I love when it seems the universe conspires to make me laugh. And today was one of those days.
I woke up to an email message that today was National Pie Day. Which made me wish I had some pie in the house, because truly pie is best for breakfast. You may think otherwise, but you’d be wrong.
But alas there was no pie, and after settling for something considerably less exciting, I took a moment to draw a morning Tarot card which is my practice of late. And what did I draw? The card from Susan Shie’s Kitchen Tarot, equivalent of the traditional Sun card, her very own Mom and Apple Pie card. Yes!
I really like this deck. Shie is a wonderful artist and each of the cards is actually a very large fabric art piece. Do take a minute and peek. Wonderful isn’t it?
Of course all these pie thoughts sent me recipe hunting. My CSA box this week included a wonderful supply of mushrooms, and a bit of searching turned up what looks to be a delicious mushroom-in-béchamel-sauce pie. Oh my!
Less than an hour into my day and I’ve already thought about apple pie, savory mushroom pie, and then my mind naturally turns to the one pie that seems most out of reach. The original tin toy pie from the 50s that cranks out the tune “Four and Twenty Blackbirds Baked in a Pie” and then at song’s end, sweet little crows pop out of slits in the pie. Swoon. I had a hand-me down one when I was a kid, and clearly I’m not over my love affair. My cousin recently pointed out one for sale on eBay (actually a later 60s model) that was going for $80 and the crows didn’t actually pop up anymore. Sigh. So my crow pie pursuit continues.

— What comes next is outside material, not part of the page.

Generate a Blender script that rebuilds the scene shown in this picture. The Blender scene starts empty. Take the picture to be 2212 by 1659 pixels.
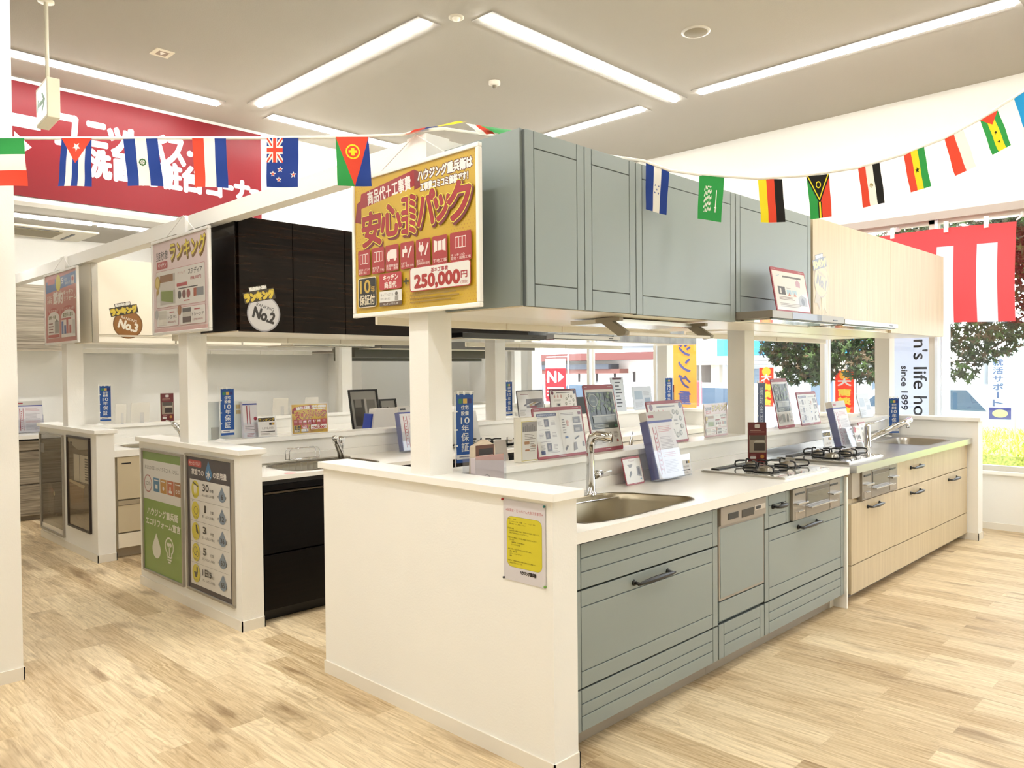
import bpy, math, random
from mathutils import Matrix, Vector
S = bpy.context.scene
COL = S.collection
PI = math.pi
rnd = random.Random(7)

# ------------------------------------------------------------------ camera
cam_d = bpy.data.cameras.new('camera'); cam = bpy.data.objects.new('camera', cam_d); COL.objects.link(cam)
YAW, PITCH, ROLL, FPX = 0.7753, -0.018, -0.0094, 1698.2
fw = Vector((math.cos(YAW)*math.cos(PITCH), math.sin(YAW)*math.cos(PITCH), math.sin(PITCH)))
rt = Vector((math.sin(YAW), -math.cos(YAW), 0)); up = rt.cross(fw)
r2 = math.cos(ROLL)*rt + math.sin(ROLL)*up; u2 = -math.sin(ROLL)*rt + math.cos(ROLL)*up
mw = Matrix((r2, u2, -fw)).transposed().to_4x4(); mw.translation = (-2.0593, -1.8242, 1.4528)
cam.matrix_world = mw
cam_d.sensor_fit = 'HORIZONTAL'; cam_d.sensor_width = 36; cam_d.lens = 36*FPX/2212
cam_d.clip_start = .05; cam_d.clip_end = 300
S.camera = cam

# ------------------------------------------------------------------ world, sun, exposure
W = bpy.data.worlds.new('world'); S.world = W; W.use_nodes = True
bg = W.node_tree.nodes['Background']
bg.inputs[0].default_value = (.86, .93, 1, 1); bg.inputs[1].default_value = 1.25
sd = bpy.data.lights.new('sun', 'SUN'); sd.energy = 4; sd.angle = .009; sd.color = (1, .96, .88)
sun = bpy.data.objects.new('sun', sd); COL.objects.link(sun)
sun.rotation_euler = Vector((.12, .42, -.88)).to_track_quat('-Z', 'Y').to_euler()
LAMP = 18          # radiance of the ceiling lamps' diffusers
LAMPC = (1, .992, .975)
S.view_settings.view_transform = 'Standard'; S.view_settings.look = 'None'
S.view_settings.exposure = 2.0; S.view_settings.gamma = 1; S.view_settings.use_curve_mapping = False

# ------------------------------------------------------------------ materials
def lin(h):
    h = h.lstrip('#'); c = [int(h[i:i+2], 16)/255 for i in (0, 2, 4)]
    return tuple((x/12.92 if x <= .04045 else ((x+.055)/1.055)**2.4) for x in c) + (1,)
MC = {}
def mat(h, rough=.5, metal=0, spec=.5, coat=0, bump=0, bscale=60, emit=0, trans=0):
    k = (h, rough, metal, spec, coat, bump, bscale, emit, trans)
    if k in MC: return MC[k]
    m = bpy.data.materials.new('m_'+h.strip('#')); m.use_nodes = True; nt = m.node_tree
    b = nt.nodes['Principled BSDF']
    b.inputs['Base Color'].default_value = lin(h); b.inputs['Roughness'].default_value = rough
    b.inputs['Metallic'].default_value = metal; b.inputs['Specular IOR Level'].default_value = spec
    b.inputs['Coat Weight'].default_value = coat
    if emit:
        b.inputs['Emission Color'].default_value = LAMPC + (1,); b.inputs['Emission Strength'].default_value = emit
    if bump:
        tc = nt.nodes.new('ShaderNodeTexCoord'); n = nt.nodes.new('ShaderNodeTexNoise'); n.inputs['Scale'].default_value = bscale
        bp = nt.nodes.new('ShaderNodeBump'); bp.inputs['Strength'].default_value = bump; bp.inputs['Distance'].default_value = .004
        nt.links.new(tc.outputs['Object'], n.inputs['Vector']); nt.links.new(n.outputs['Fac'], bp.inputs['Height'])
        nt.links.new(bp.outputs['Normal'], b.inputs['Normal'])
    if trans:      # thin cloth: half diffuse, half translucent
        out = nt.nodes['Material Output']; t = nt.nodes.new('ShaderNodeBsdfTranslucent'); t.inputs[0].default_value = lin(h)
        mx = nt.nodes.new('ShaderNodeMixShader'); mx.inputs[0].default_value = trans
        nt.links.new(b.outputs[0], mx.inputs[1]); nt.links.new(t.outputs[0], mx.inputs[2]); nt.links.new(mx.outputs[0], out.inputs[0])
    MC[k] = m; return m
def glassmat(name, tint=(1, 1, 1, 1), gloss=.06, rough=.02):
    m = bpy.data.materials.new(name); m.use_nodes = True; nt = m.node_tree; nt.nodes.clear()
    o = nt.nodes.new('ShaderNodeOutputMaterial'); t = nt.nodes.new('ShaderNodeBsdfTransparent'); t.inputs[0].default_value = tint
    g = nt.nodes.new('ShaderNodeBsdfGlossy'); g.inputs['Roughness'].default_value = rough
    f = nt.nodes.new('ShaderNodeLayerWeight'); f.inputs[0].default_value = .15
    mt = nt.nodes.new('ShaderNodeMath'); mt.operation = 'MULTIPLY_ADD'; mt.inputs[1].default_value = .4; mt.inputs[2].default_value = gloss
    mx = nt.nodes.new('ShaderNodeMixShader')
    nt.links.new(f.outputs['Fresnel'], mt.inputs[0]); nt.links.new(mt.outputs[0], mx.inputs[0])
    nt.links.new(t.outputs[0], mx.inputs[1]); nt.links.new(g.outputs[0], mx.inputs[2]); nt.links.new(mx.outputs[0], o.inputs[0])
    return m
def noisecol(name, c1, c2, scale, stretch, rough=.4, detail=6, coat=0, spec=.5, pos=(.35, .65)):
    m = bpy.data.materials.new(name); m.use_nodes = True; nt = m.node_tree; b = nt.nodes['Principled BSDF']
    tc = nt.nodes.new('ShaderNodeTexCoord'); mp = nt.nodes.new('ShaderNodeMapping'); mp.inputs['Scale'].default_value = stretch
    n = nt.nodes.new('ShaderNodeTexNoise'); n.inputs['Scale'].default_value = scale; n.inputs['Detail'].default_value = detail
    r = nt.nodes.new('ShaderNodeValToRGB'); r.color_ramp.elements[0].color = lin(c1); r.color_ramp.elements[1].color = lin(c2)
    r.color_ramp.elements[0].position, r.color_ramp.elements[1].position = pos
    nt.links.new(tc.outputs['Object'], mp.inputs[0]); nt.links.new(mp.outputs[0], n.inputs['Vector'])
    nt.links.new(n.outputs['Fac'], r.inputs[0]); nt.links.new(r.outputs[0], b.inputs['Base Color'])
    b.inputs['Roughness'].default_value = rough; b.inputs['Coat Weight'].default_value = coat; b.inputs['Specular IOR Level'].default_value = spec
    return m
def floormat():
    m = bpy.data.materials.new('oak_planks'); m.use_nodes = True; nt = m.node_tree; b = nt.nodes['Principled BSDF']; L = nt.links.new; N = nt.nodes.new
    tc = N('ShaderNodeTexCoord')
    sw = N('ShaderNodeMapping'); sw.inputs['Rotation'].default_value = (0, 0, PI/2); L(tc.outputs['Object'], sw.inputs[0])
    br = N('ShaderNodeTexBrick'); br.offset = .37; br.inputs['Brick Width'].default_value = .9; br.inputs['Row Height'].default_value = .15
    br.inputs['Scale'].default_value = 1; br.inputs['Mortar Size'].default_value = .0012; br.inputs['Mortar Smooth'].default_value = 0
    br.inputs['Color1'].default_value = (0, 0, 0, 1); br.inputs['Color2'].default_value = (1, 1, 1, 1); br.inputs['Mortar'].default_value = (.35, .35, .35, 1)
    L(sw.outputs[0], br.inputs[0])
    # each plank shifts the grain pattern
    ad = N('ShaderNodeVectorMath'); ad.operation = 'MULTIPLY_ADD'; ad.inputs[1].default_value = (3.7, 9.1, 5.3)
    L(br.outputs[0], ad.inputs[0]); L(tc.outputs['Object'], ad.inputs[2])
    m1 = N('ShaderNodeMapping'); m1.inputs['Scale'].default_value = (9, 1.1, 1); L(ad.outputs[0], m1.inputs[0])
    n1 = N('ShaderNodeTexNoise'); n1.inputs['Scale'].default_value = 1.3; n1.inputs['Detail'].default_value = 3; n1.inputs['Distortion'].default_value = .6; L(m1.outputs[0], n1.inputs[0])
    # growth rings: contour lines of the stretched noise
    rg = N('ShaderNodeMath'); rg.operation = 'MULTIPLY'; rg.inputs[1].default_value = 26; L(n1.outputs['Fac'], rg.inputs[0])
    fr = N('ShaderNodeMath'); fr.operation = 'PINGPONG'; fr.inputs[1].default_value = 1; L(rg.outputs[0], fr.inputs[0])
    m2 = N('ShaderNodeMapping'); m2.inputs['Scale'].default_value = (55, 3, 1); L(ad.outputs[0], m2.inputs[0])
    n2 = N('ShaderNodeTexNoise'); n2.inputs['Scale'].default_value = 1.6; n2.inputs['Detail'].default_value = 5; L(m2.outputs[0], n2.inputs[0])
    m3 = N('ShaderNodeMapping'); m3.inputs['Scale'].default_value = (6.5, 1.6, 1); L(ad.outputs[0], m3.inputs[0])
    n3 = N('ShaderNodeTexNoise'); n3.inputs['Scale'].default_value = 1.1; n3.inputs['Detail'].default_value = 2; L(m3.outputs[0], n3.inputs[0])
    r1 = N('ShaderNodeValToRGB'); r1.color_ramp.elements[0].color = lin('#b0946a'); r1.color_ramp.elements[1].color = lin('#ecd9b4')
    r1.color_ramp.elements[0].position = .25; r1.color_ramp.elements[1].position = .75
    mixa = N('ShaderNodeMath'); mixa.operation = 'MULTIPLY_ADD'; mixa.inputs[1].default_value = .28; L(br.outputs[0], mixa.inputs[0])
    mixb = N('ShaderNodeMath'); mixb.operation = 'MULTIPLY'; mixb.inputs[1].default_value = .74; L(n2.outputs['Fac'], mixb.inputs[0]); L(mixb.outputs[0], mixa.inputs[2])
    L(mixa.outputs[0], r1.inputs[0])
    r2_ = N('ShaderNodeValToRGB'); r2_.color_ramp.elements[0].color = (.70, .66, .60, 1); r2_.color_ramp.elements[1].color = (1, 1, 1, 1)
    r2_.color_ramp.elements[0].position = .0; r2_.color_ramp.elements[1].position = .38; L(fr.outputs[0], r2_.inputs[0])
    mx = N('ShaderNodeMix'); mx.data_type = 'RGBA'; mx.blend_type = 'MULTIPLY'; mx.inputs[0].default_value = .55
    L(r1.outputs[0], mx.inputs[6]); L(r2_.outputs[0], mx.inputs[7])
    r3 = N('ShaderNodeValToRGB'); r3.color_ramp.elements[0].color = (.50, .43, .37, 1); r3.color_ramp.elements[1].color = (1, 1, 1, 1)
    r3.color_ramp.elements[0].position = .30; r3.color_ramp.elements[1].position = .42; L(n3.outputs['Fac'], r3.inputs[0])
    mx2 = N('ShaderNodeMix'); mx2.data_type = 'RGBA'; mx2.blend_type = 'MULTIPLY'; mx2.inputs[0].default_value = .85
    L(mx.outputs[2], mx2.inputs[6]); L(r3.outputs[0], mx2.inputs[7]); L(mx2.outputs[2], b.inputs['Base Color'])
    b.inputs['Roughness'].default_value = .42; b.inputs['Specular IOR Level'].default_value = .35
    return m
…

But all that pie thinking warmed up some brain synapses and I suddenly thought of pied crows. As in black-and-white pied, like in the photo above. But pied also meaning in-a-crust as well. Pied Pied. Totally cracked me up.
And then for the final pie-ce de resistance, I was poking around some more in my newly re-discovered Idea Reliquary journal (you can see it here), and on one of the pages where I was capturing food proverbs, this was written:
“A word of kindness is better than a fat pie.” – Russian proverb
Pie anyone?
What a great post and what a lovely way to start your day wishing you had a piece of pie to eat. From reading all of your post I feel that you absolutely need to have a piece of pie before the end of your day. Thanks for sharing abou the tarot cards. I love oracle cards and have always been curious about the tarot cards also. Will check out this deck.
Oh do check out the deck Suzanne. I think it’d be a lovely intro to Tarot. It only has the majors so that makes it easier; but it’s fun to see the traditional meanings of the cards reflected through a new lens – that of familiar kitchen language. And the art is SO rich!
Sounds like you had a full belly by the end of the day 🙂 And now I’m hungry and all I can do is visualize a bunch of black crows sticking out of the top of a pie. LOL
LOL Michele. Maybe you need a little snack to take the edge of that hunger. How about some Crows – those black licorice dots with the fabulous name. 😉
Deborah, What a sensuous post! and I love the ending note about kindness being better than a FAT pie. Made me chuckle. I hope the perfect tin pie finds you soon.
Thanks Janet – I’m holding hope my tin crow pie shows up soon too. And I had to laugh at the FAT pie proverb as well.
I love the photo, the reference to pies and pretty soon it will be Pi day. March 14. 3.14 for the people who hate math.
One year I made a strawberry rhubarb pie for an Algebra 2 class on pi day and one boy thought it was the most delicious pie he had ever eaten. Quite a compliment. Thanks for the post.
How fun Sheila to bring pie for Pi day – and strawberry rhubard sounds delicious. Hmm, I think you have me counting off the days until 3-14. 🙂
This made me smile all the way through. I think those pied ravens are incredible cool looking birds. 🙂
Thanks for stopping by Arwen. I agree about the pied beauties – but I’m pretty partial to all corvoids. Love ’em all.